C:\Users\bjorn\Solvers\adpdis3d\tools>ver

Microsoft Windows [Version 6.1.7600]

Discussion

  • Keith Marshall
    Keith Marshall
    2010-02-14

    • milestone: --> Known_Feature
    • status: open --> closed-invalid
     
  • Keith Marshall
    Keith Marshall
    2010-02-14

    Yes, it is a bug, but in your code, not in MinGW.

    > fd = open( "testfile.bin", O_CREAT | O_TRUNC | O_WRONLY , 0660 );

    This doesn't open the stream for binary output; unless you explicitly specify O_BINARY among the mode attributes, MSVCRT's I/O subsystem, (which is used by MinGW), will treat the data you write as text, regardless of its actual content. This means that, for every `\n' byte, (decimal value 10) you write, the I/O service routine will transparently insert a preceding `\r' byte,(decimal value 13). Thus, when you write the four byte representation of `olap', decimal byte sequence 10, 0, 0, 0), MSVCRT will actually write five bytes, 13, 10, 0, 0, 0. However, it will return a count of only four, excluding the extra byte it added behind the scenes; this explains the extra byte in the file, when compared to the actual byte count you wrote.

    Conversely, when you read the data back, when MSVCRT's read service encounters a `\r' byte in text mode input, it looks ahead one byte, and if the next byte is `\n' then the `\r' is discarded, uncounted, and `\n' is returned for a count of only one byte. This may explain the short count you observed on input, although I am surprised -- I haven't run your example code myself -- that when you requested four bytes you apparently got only three; however, any anomaly is in Microsoft's code, not MinGW's.

    BTW, using lseek() on text streams in MSVCRT dependent code, (as anything compiled with MinGW normally is), is almost guaranteed to cause heartache, (because of the handling of `\r' bytes).

     
  • Keith Marshall
    Keith Marshall
    2010-02-16

    While this bug is technically in your code, the short read you observed piqued my interest sufficiently to open a mailing list discussion at

    http://thread.gmane.org/gmane.comp.gnu.mingw.user/32120

    Do note that, besides your omission of O_BINARY, the ensuing discussion highlights a further bug in *your* code: read() is not required to return the full number of bytes requested, (even on POSIX systems), and when it returns a short count, it is *your* responsibility to take appropriate follow up action, which in your example, you don't.

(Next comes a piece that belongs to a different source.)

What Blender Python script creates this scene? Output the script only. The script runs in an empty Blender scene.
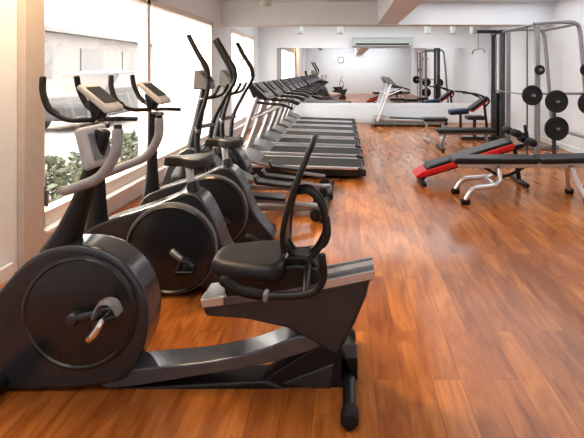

    While the behaviour of MSVCRT's read() function may seem strange, and its inconsistent behaviour might be described as buggy, this is one of those cases where the bug affects only code which ventures into the realms of undefined behaviour; thus it may be accurately described as a feature, so it merits no effort to fix it. In other words, their bug is only exposed when a more serious bug exists in *your* code; thus their bug is technically benign, and no advantage accrues from fixing it.

     
  • Bjorn S.
    Bjorn S.
    2010-02-16

    Thank you for the comments, it was a very helpful. Apologizes for mistaken bug report. I am porting code from Linux, where the O_BINARY flag is not used. This incompatibility linux-windows is the main issue (although not a bug). The three byte read is not a bug if it was actually three bytes that were read, but one wonders what would have happened if the integer was large enough to require four bytes to represent.

     
  • Keith Marshall
    Keith Marshall
    2010-02-17

    > I am porting code from Linux, where the
    > O_BINARY flag is not used.

    Not only is it not used; it is not even *defined* in standard headers. This is why I said, (in the mailing-list thread), that Microsoft requiring it is a nuisance. I usually handle it by *always* including it in the mode argument to my open() calls, having first added something like:

    #ifndef O_BINARY
    # ifdef _O_BINARY
    # define O_BINARY _O_BINARY
    # else
    # define O_BINARY 0
    # endif
    #endif

    either in any file which needs it, immediately after the last #include, or in a project "platform.h" header, included by the last #include in the source file; this makes it a valid identifier having no effect, for the Linux/Unix/POSIX case.

    > The three byte read is not a bug if it was actually
    > three bytes that were read, but one wonders what
    > would have happened if the integer was large
    > enough to require four bytes to represent.

    You seem to be missing the point here. On a 32-bit platform, an int *always* needs four bytes! However, it is a bug in your code to blindly assume that

    read( fd, &value, sizeof( int ) );

    will automatically return four bytes. You *must* read four bytes, and you *must* check the return value from read(), to ensure that you got them all. You need something like:

    int value, count;
    .
    .
    count = 0;
    while( ! eof( fd ) && (count < sizeof( int )) )
    count += read( fd, ((char *)(&value) + count), sizeof( int ) - count );

    if( count < sizeof( int ) )
    /* Input error: handle it! */
    .
    .

    This isn't specific to MS-Windows; you may also encounter a similar failure condition on Linux/Unix/POSIX, so you *should* use such defensive coding *everywhere*.